Tobe Hooper's 1974 film The Texas Chainsaw Massacre fails to conform to mainstream aesthetics, and directly subverts those aesthetic judgments. Its monster, Leatherface, is everything a handsome man or woman is not, underscored by both his appearance and his actions. Viewers appreciate The Texas Chainsaw Massacre not to root for Leatherface, but to experience the same type of twisted pleasure that Marquis de Sade touches upon in his work. The film titillates, but not by being a "slasher" film that shows a lot of blood and gore, but by revealing the universal darkness in the human soul. That darkness is not personified necessarily, as the monster Leatherface is portrayed as being more than human. Leatherface is the epitome of human depravity. The audience is not privy to Leatherface's motives, adding an additional element of shock to the film. Part of what makes The Texas Chainsaw Massacre as intense as it is from an audience perspective is the sound editing. The incessant buzz of the chainsaw, coupled with the screams of the victims, offer an overlay that more than makes up for Leatherface's own lack of words. Evil and darkness are palpable, irrational, and inevitable.

John Waters presents an entirely different vision of reality in Pink Flamingos, but ironically, the aesthetic of his film is not too far removed from that of Texas. In Pink Flamingos, gender bending assumes the role of shock value. Leatherface does dress as a woman in one scene of The Texas Chainsaw Massacre, though, revealing the close subconscious connection between gender deviance and violence. Waters also juxtaposes deviant gender roles and deviant sexualities with motifs related to violence, power, and coercion as with the forcible impregnations and surrogate motherhood. In Pink Flamingos, gender deviance is celebrated but also scorned by the dominant culture. The film's protagonist, Divine, is shunned as the "filthiest person alive," which makes the audience root for her.
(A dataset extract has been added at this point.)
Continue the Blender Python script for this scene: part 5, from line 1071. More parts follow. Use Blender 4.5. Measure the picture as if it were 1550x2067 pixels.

On the contrary, Leatherface is a genuinely filthy creature and the audience has no desire to root for him. The audience does desire, on a deep and dark level, to know exactly what he will do next, who he may harm and how. The celebration of the macabre is something both films share in common, as they challenge viewers to consider the nature of beauty and what makes a work of art important or valid.

Kant's view of aesthetics stresses impact over beauty, psychological or intellectual transformation over preconceived or static norms of beauty. Films that challenge viewers to question beauty norms therefore draw upon the Kantian critique of aesthetic judgment, and moral judgment as well. A horror aesthetic such as the one in The Texas Chainsaw Massacre, subverts mainstream beauty norms and so too does a "camp" aesthetic like that of Pink Flamingos. The final scene of Pink Flamingos depicts Divine deliberately eating dog poop in front of the camera, breaking the fourth wall as she does so. Waters wants his viewers to know he is watching them, creating a voyeuristic feedback loop. The audience has a sick fascination with the world of Divine and her warped sense of self and her twisted sense of art, just as the audience has the same sick fascination with the world of Leatherface and his inexplicable desire to maim and murder with a chainsaw. The audience is the voyeur, but Waters has the last laugh by watching the watcher.

Both films also depict worlds in which ordinary middle and working class values compete to find validity in a society that is polarized along class lines. The context of both movies is among the lower rungs of the socio-economic ladder. The films transcend the divide between fine art and pop art, because neither of them fits into either category. As macabre works of art, these two films edge closer to the category of fine art. Numerous works of art demonstrate the macabre through imagery of death, rape, and other dark elements of human life. Pop art is comparatively superficial.